The One World Doll Project has an impressive pedigree behind it. Stacey McBride-Irby was a project designer for Mattel for 15 years and designed the ground-breaking So In Style line of African-American Barbie dolls released in 2009. Houston executive Trent T. Daniel is the company's CEO and public relations veteran Bettie DeBruhl is chief marketing officer. The trio met during a United Negro College Fund speaking tour and began to conceptualize what would become the Prettie Girl doll.

“A doll is a girl’s first best friend and through dolls we learn a lot about who we are,” DeBruhl said. “We get a lot of comments from women who are 60 and older saying they wished they’d had these dolls when they were growing up. They ask, ‘Would my life have been different? Would I have made different choices?’”

It’s heady stuff to contemplate for sure. After all, isn’t it just a toy?

DeBruhl says we shouldn’t underestimate the effect toys and other sources like television can have on the development of a girl’s self-esteem and self-image. Prettie Girl dolls feature various skin shades, facial features and body structures that reflect black girls.

Prototypes show hair of various lengths for styling and, unlike Bratz dolls that tend to be decked out for the club rather than the playground, the Prettie Dolls, which are 11.5-in. tall, are dressed in colorful leggings, bolero jackets and booties. The dolls also have positive attitudes and believe in getting good grades, making good choices and planning for the future-and not just their future wardrobe choices.

The Prettie Girl dolls will be available early next year.

Collectors are abuzz about another line of  limited edition collector dolls that pay homage to Barack Obama’s presidency and the 2012 campaign. One World created Sophia, a recent graduate-with-honors from the Dream Academy for Excellence, the fictional high school that all Prettie Girls attend. When campaigning for Obama, she wears a “Sophia Loves Her President” t-shirt, cuffed Capri jeans and heels. For the inauguration ball, the Sophia wears an electric royal blue gown trimmed in sparkling silver, accented by encrusted jewels and garnet stones.
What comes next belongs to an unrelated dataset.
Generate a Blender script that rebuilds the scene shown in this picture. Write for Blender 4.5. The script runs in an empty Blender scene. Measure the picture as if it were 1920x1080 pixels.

The limited edition dolls are $49.95. DeBruhl says they will be available for Christmas 2011. McBride-Irby is also hand-signing 2,012 Signature Edition Collector’s Dolls available, each with a unique number, certificate of authenticity, retailing for $149.95.

“We are getting so much feedback from the collectable community and are selling dolls even now without a lot of promotion,” DeBruhl says. “Dolls are emotional thing in black culture and we are excited about dolls that are strong, smart, intelligent and caring. It’s a cultural thing more than a consumer product.